THE X-RAY BACKGROUND, the glow of x rays seen in all directions in space, has now largely been resolved into emissions from discrete sources by the Chandra X-Ray Telescope, ending the notion that the x rays come from distant hot gas. Previously only about 20-30% of the x-ray background had been ascribed to point sources (by such telescopes as ASCA). Chandra was launched in July 1999 and put in an elliptical orbit. With its high angular resolution and acute sensitivity it could tell apart x-ray objects (many of them thought to be accretion disks around black holes) that before had been blurred into a continuous x-ray curtain. (Of course, now that the background has been resolved into points it ceases to be a background.)
Richard Mushotzky of Goddard Space Flight Center reported these Chandra results at last week's meeting in Atlanta of the American Astronomical Society (AAS). Resolving the x-ray background was not all. Mushotzky added that the Chandra survey had revealed the existence of two categories of energetic galaxies that had been imaged only poorly or not at all by optical telescopes. He referred to one category as "veiled galactic nuclei," objects (with a redshift of about 1) bright in x rays but obscured by dust at optical wavelengths. The other category was "ultra-faint galaxies."

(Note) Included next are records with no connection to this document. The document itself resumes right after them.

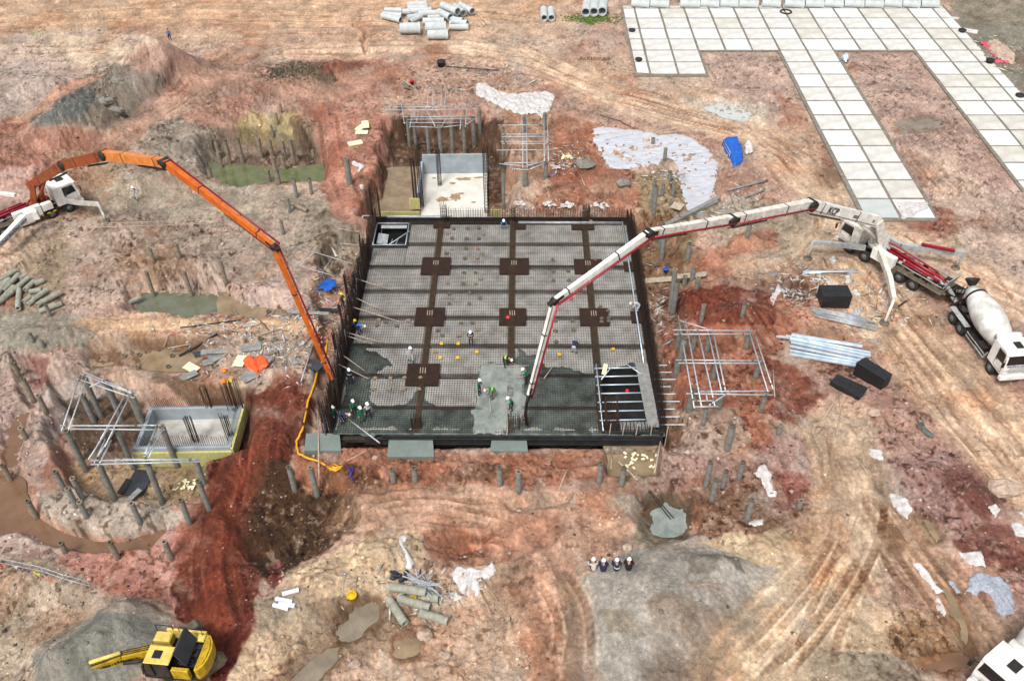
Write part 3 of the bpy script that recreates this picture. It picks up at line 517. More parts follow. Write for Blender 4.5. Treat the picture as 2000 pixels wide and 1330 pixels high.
MT = dict(
 concrete=mat('concrete', (176,176,168), .85, c2=(140,138,130), sc=2.5, bump=.01),
 concrete_pile=mat('pile_concrete', (152,152,144), .85, c2=(106,104,96), sc=2.0, bump=.01),
 pile_brown=mat('stained_pile_concrete', (162,150,132), .9, c2=(110,94,76), sc=2.0, bump=.01),
 pipe=mat('pipe_concrete', (204,210,210), .8, c2=(172,178,176), sc=1.2, k=1.1, bump=.005),
 pipe_old=mat('old_pipe_concrete', (172,174,160), .85, c2=(134,130,112), sc=2, bump=.01),
 hole=mat('dark_bore', (30,28,26), .95),
 panel=mat('white_panel', (228,228,224), .85, c2=(196,192,182), sc=.55, k=1.0, bump=.004),
 panel_b=mat('cream_white_panel', (222,220,212), .85, c2=(188,182,168), sc=.45, k=1.0, bump=.004), panel_c=mat('bright_white_panel', (234,236,234), .85, c2=(208,208,202), sc=.6, k=1.0, bump=.004),
 panel_grey=mat('fresh_panel', (200,206,204), .7, c2=(186,190,186), sc=.8, k=1.0),
 beam=mat('joint_concrete', (150,142,130), .9, c2=(104,96,84), sc=2.5, bump=.02),
 bed=mat('bed_concrete', (208,206,198), .85, c2=(142,138,130), sc=.55, k=1.05, bump=.01),
 channel=mat('dark_channel_concrete', (72,62,52), .8, c2=(46,40,34), sc=1.5),  # darker brown tone for the recessed channel floors between the bed panels
 rebar=mat('rebar_steel', (82,74,66), .7, .3, c2=(54,46,40), sc=2),
 rust=mat('rusty_rebar', (86,62,46), .85, .1, c2=(50,35,27), sc=3),
 matrust=mat('column_mat_rust', (70,46,34), .85, .1, c2=(44,30,24), sc=3), cage=mat('ochre_rusty_cage', (98,78,54), .85, .1, c2=(60,46,34), sc=3),
 rustd=mat('dark_rusty_rebar', (64,46,38), .8, .2, c2=(40,30,26), sc=3),
 wet=mat('wet_concrete', (112,124,116), .45, c2=(36,44,40), sc=.7, bump=.03, bsc=3, spec=.3),
 fresh=mat('fresh_concrete', (156,162,154), .55, c2=(104,114,108), sc=1.1, bump=.05, bsc=4, spec=.5),
 pad=mat('smooth_pad_concrete', (130,142,134), .5, c2=(112,124,118), sc=1.2, bump=.005),
 form=mat('dark_formwork', (66,66,66), .5, .3, c2=(40,40,42), sc=1.5),
 galv=mat('galvanised_steel', (206,212,214), .45, .35, c2=(156,162,164), sc=3, k=1.1),
 galvb=mat('bright_galvanised_beam', (226,236,242), .3, .35, c2=(176,200,220), sc=1.6, k=1.2),
 pole=mat('scaffold_tube', (196,200,202), .5, .3, c2=(140,140,136), sc=4, k=1.1),
 wood=mat('timber', (178,150,122), .85, c2=(130,104,80), sc=5),
 woodp=mat('weathered_timber', (206,190,170), .85, c2=(160,142,122), sc=5),
 ply=mat('grey_plywood', (158,158,154), .8, c2=(118,116,112), sc=2),
 black=mat('black_film_board', (44,44,46), .45, c2=(30,30,32), sc=4, k=1.0),
 darkp=mat('dark_panel', (62,66,74), .6, c2=(44,48,56), sc=2),
 white=mat('white_paint', (244,244,240), .45, c2=(206,202,192), sc=1.2, k=1.22),
 whited=mat('dusty_white_paint', (238,236,230), .5, c2=(180,170,152), sc=2.2, k=1.15),
 greyw=mat('grey_white_paint', (196,200,198), .5, c2=(150,150,144), sc=2.5),
 orange=mat('orange_paint', (222,112,26), .45, c2=(176,78,18), sc=2.2, k=1.1),
 orangep=mat('faded_orange_paint', (232,150,76), .5, c2=(196,104,44), sc=1.8, k=1.1),
 oranged=mat('rusty_orange_paint', (176,84,34), .55, c2=(112,56,30), sc=1.4),
 yellow=mat('yellow_paint', (226,190,24), .5, c2=(150,116,30), sc=2.6),
 yellowp=mat('pale_yellow_paint', (240,218,116), .5, c2=(204,176,84), sc=2),
 red=mat('red_paint', (172,20,40), .4, c2=(120,14,28), sc=2),
 tyre=mat('tyre_rubber', (52,50,48), .9, c2=(34,32,32), sc=6),
 rim=mat('wheel_rim', (140,142,142), .5, .4, c2=(100,98,94), sc=5),
 dark=mat('dark_machinery', (58,54,50), .6, .3, c2=(34,32,30), sc=4),
 dirtysteel=mat('dirty_steel', (138,128,110), .6, .3, c2=(92,82,68), sc=3),
 glass=mat('cab_glass', (26,32,36), .12, 0, c2=(16,20,24), sc=1, spec=.7),
 drum=mat('drum_white', (236,238,234), .5, c2=(176,172,160), sc=1.1, k=1.05),
 ink=mat('black_lettering', (26,28,34), .5), inkb=mat('navy_lettering', (40,48,110), .5),
 sheet=mat('white_geotextile', (214,216,222), .8, c2=(168,170,178), sc=1.2, bump=.03, k=1.0, bsc=5, stretch=(1,5,1)),
 sheetp=mat('crumpled_white_sheet', (228,226,224), .75, c2=(176,166,160), sc=2.5, bump=.03, k=1.0, bsc=8),
 mesh=mat('grey_netting', (186,192,204), .8, c2=(136,142,154), sc=6, bump=.05, bsc=9),
 blue=mat('blue_tarpaulin', (30,110,214), .5, c2=(16,74,160), sc=2.5, bump=.04),
 orangetarp=mat('orange_tarpaulin', (255,110,50), .55, c2=(225,80,34), sc=2.5, bump=.04),
 pink=mat('pink_tarpaulin', (226,92,116), .6, c2=(190,64,90), sc=3),
 foam=mat('cream_foam_board', (244,238,200), .7, c2=(226,216,170), sc=3, k=1.1),
 olive=mat('yellow_green_board', (214,210,142), .8, c2=(170,166,100), sc=2, stretch=(6,1,1)),
 hose=mat('yellow_hose', (246,186,40), .5, c2=(224,150,20), sc=5), rubber=mat('black_rubber', (34,32,32), .6),
 water_g=mat('green_pond_water', (118,122,78), .07, c2=(84,92,60), sc=.6, spec=.5, bump=.004, bsc=3),
 water_gg=mat('grey_green_water', (118,122,104), .07, c2=(98,98,74), sc=.6, spec=.5, bump=.004, bsc=3),
 water_b=mat('brown_muddy_water', (134,102,78), .07, c2=(112,84,62), sc=.6, spec=.5, bump=.004, bsc=3),
 water_t=mat('tan_muddy_water', (164,142,112), .07, c2=(118,100,76), sc=.6, spec=.5, bump=.004, bsc=3),
 water_gy=mat('grey_muddy_water', (150,138,118), .07, c2=(116,104,86), sc=.6, spec=.5, bump=.004, bsc=3),
 skin=mat('skin', (196,146,116), .6), helmet_w=mat('white_hard_hat', (248,248,248), .35, var=.05, k=1.25), helmet_y=mat('yellow_hard_hat', (250,210,20), .35, var=.05, k=1.1),
 helmet_b=mat('blue_hard_hat', (40,120,220), .35, var=.05), helmet_r=mat('red_hard_hat', (240,40,50), .35, var=.05), helmet_o=mat('orange_hard_hat', (250,130,40), .35, var=.05),
 navy=mat('navy_cloth', (34,48,84), .9, sc=8), blackc=mat('black_cloth', (30,30,36), .9, sc=8), green=mat('green_cloth', (22,120,84), .9, sc=8), lime=mat('lime_reflective', (190,240,80), .6, var=.05),
 greyc=mat('light_grey_cloth', (206,208,212), .9, sc=8), bluec=mat('blue_cloth', (70,120,190), .9, sc=8), lbluec=mat('light_blue_cloth', (140,200,236), .9, sc=8), khaki=mat('khaki_cloth', (120,110,80), .9, sc=8), boots=mat('rubber_boots', (40,36,34), .7), hair=mat('black_hair', (26,22,20), .8), silver=mat('silver_band', (220,222,224), .5, var=.05),
 silverp=mat('white_plastic_pipe', (236,240,240), .4, c2=(206,214,220), sc=2, k=1.1), stone=mat('pale_stone', (204,184,166), .9, c2=(160,134,116), sc=3), greystone=mat('grey_stone', (150,146,136), .9, c2=(110,106,96), sc=3), brush=mat('dry_brush', (110,96,74), .9),
 brick=mat('pink_brick', (206,140,122), .85, c2=(170,104,88), sc=4), yel=mat('yellow_plastic', (250,200,10), .4), redp=mat('red_plastic', (220,30,40), .4), purple=mat('blue_cord', (70,60,150), .7),
 basement=mat('basement_floor', (232,230,222), .5, c2=(206,200,186), sc=.5, k=1.05), basewall=mat('basement_wall', (176,186,192), .6, c2=(146,156,162), sc=.8), stain=mat('muddy_stain', (176,150,116), .4, c2=(150,120,90), sc=1.5), weed=mat('green_weeds', (90,120,40), .9, c2=(60,84,26), sc=4),
)
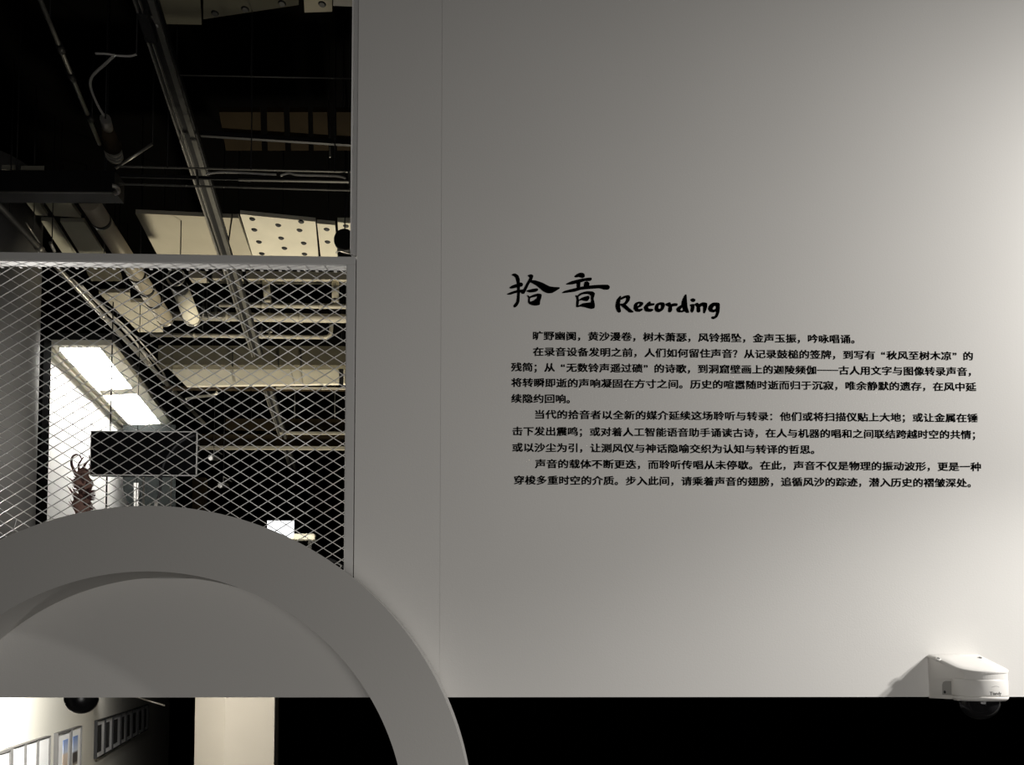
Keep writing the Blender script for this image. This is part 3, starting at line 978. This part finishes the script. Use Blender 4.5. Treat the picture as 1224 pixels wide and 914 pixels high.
xpipe('straight_pipe', 'upper of the three pale pipes crossing behind the mesh, under the stubs', 262, 364, 470, 367, YP, .024)
xpipe('straight_pipe', 'thickest of the three pale pipes crossing behind the mesh', 205, 377.5, 470, 381.5, YP + .1, .042)
t = xpipe('elbow_pipe', 'lowest pale pipe crossing behind the mesh with an elbow at its end', 180, 400, 386, 403, YP + .3, .02)
MB().tube(smooth_path([F(386, 403, YP + .3), F(391, 402.5, YP + .3), F(395, 399, YP + .3), F(396, 388, YP + .3)], 6), .021, 14).build('elbow', 'pipe', t)
t = thing('pipe_manifold', F(245, 372, YP - .15), 'cluster of dark valves between the short duct and the pipes', 'valve')
for u, v in ((236, 374), (243, 372), (250, 375), (258, 373)):
    p = F(u, v, YP - .15)
    MB().tube([p + Vector((0, 0, -.06)), p + Vector((0, 0, .05))], .014, 10).build('valve_body', 'steel', t)
    MB().tube([p + Vector((-.02, 0, .05)), p + Vector((.02, 0, .05))], .007, 8).build('valve_lever', 'black', t)
MB().tube([F(228, 378, YP - .15), F(266, 379, YP - .15)], .012, 10).build('manifold', 'steel', t)
rods(t, [F(247, 378, YP - .15)])
t = thing('valve_pair', F(315, 398, YP + .2), 'pair of small steel fittings on the lowest crossing pipe', 'valve')
for u in (313, 322):
    p = F(u, 400, YP + .25)
    MB().tube([p + Vector((0, 0, -.04)), p + Vector((0, 0, .08))], .012, 10).build('fitting', 'steel', t)
    MB().tube([p + Vector((-.03, 0, .03)), p + Vector((.03, 0, .03))], .009, 8).build('fitting_arm', 'steel', t)
rods(t, [F(322, 398, YP + .25)])
# long box beam and pale panel
a, b = F(192, 427, 8.2), F(500, 428, 8.2)
t = thing('box_beam', a, 'wide dark olive box beam behind the mesh above the pale strip', 'beam')
MB().beam(a, b, .12, .20).build('beam', 'dim', t)
for u in (278, 333, 360):
    MB().beam(F(u, 416, 8.12), F(u, 438, 8.12), .01, .012, up=(0, 1, 0)).build('joint', 'black', t)
rods(t, [a.lerp(b, .2), a.lerp(b, .7)])
P = [F(200, 439, 8.3), F(412, 437, 8.3), F(412, 458, 8.3), F(222, 461, 8.3)]
t = thing('ceiling_strip_panel', P[0], 'long pale strip panel across the hall behind the mesh', 'panel')
MB().prism(P, (0, .05, 0)).build('panel', 'bright', t)
for u, s in ((278, 4), (347, 5), (360, 2)):
    MB().beam(F(u, 439, 8.28), F(u + s, 459, 8.28), .012, .012, up=(0, 1, 0)).build('joint', 'pipe', t)
MB().beam(F(408, 440, 8.25), F(408, 460, 8.25), .04, .03, up=(0, 1, 0)).build('end_bracket', 'black', t)
rods(t, [P[0].lerp(P[1], k) + Vector((0, .025, -.01)) for k in (.3, .8)])
t = thing('steel_angle', F(210, 464, 8.5), 'thin dull steel angle under the pale strip panel', 'rail')
MB().beam(F(195, 464, 8.5), F(480, 465, 8.5), .06, .03).build('angle', 'brown', t)
MB().beam(F(330, 463.5, 8.46), F(480, 465, 8.46), .02, .02).build('lip', 'pipe', t)
MB().tube(smooth_path([F(222, 477, 8.4), F(238, 474, 8.4), F(255, 472, 8.4), F(260, 468, 8.4)], 5), .015, 8).build('pipe_end', 'steel', t)
rods(t, [F(250, 464, 8.5), F(390, 464, 8.5)])
t = thing('far_beam', F(237, 534, 11), 'lower brown beam crossing the far hall at the height of the screen', 'beam', 'far brown beams')
MB().beam(F(225, 535, 11), F(480, 536, 11), .06, .04).build('flange', 'pipe', t)
MB().beam(F(225, 526, 11.03), F(480, 527, 11.03), .02, .17).build('web', 'brown', t)
rods(t, [F(300, 530, 11.03), F(400, 530, 11.03)], r=.006)
t = thing('far_beam', F(338, 517, 10.8), 'shorter upper brown beam crossing the far hall right of the track end', 'beam', 'far brown beams')
MB().beam(F(335, 517.5, 10.8), F(480, 518, 10.8), .05, .03).build('flange', 'pipe', t)
MB().beam(F(270, 507, 10.83), F(480, 508, 10.83), .02, .16).build('web', 'brown', t)
rods(t, [F(352, 505, 10.83), F(400, 505, 10.83)], m='steel', r=.006)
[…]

One interpretation of these galaxies is that optical emission is suppressed owing to absorption over what could be a very long pathway to Earth. Mushotzky speculated that such high redshift (z greater than 5) galaxies could be the most distant, and hence earliest, objects ever identified. The XMM x-ray telescope, just launched, should provide complementary information in the form of high-precision spectra (from which redshifts are derived) of the distant objects.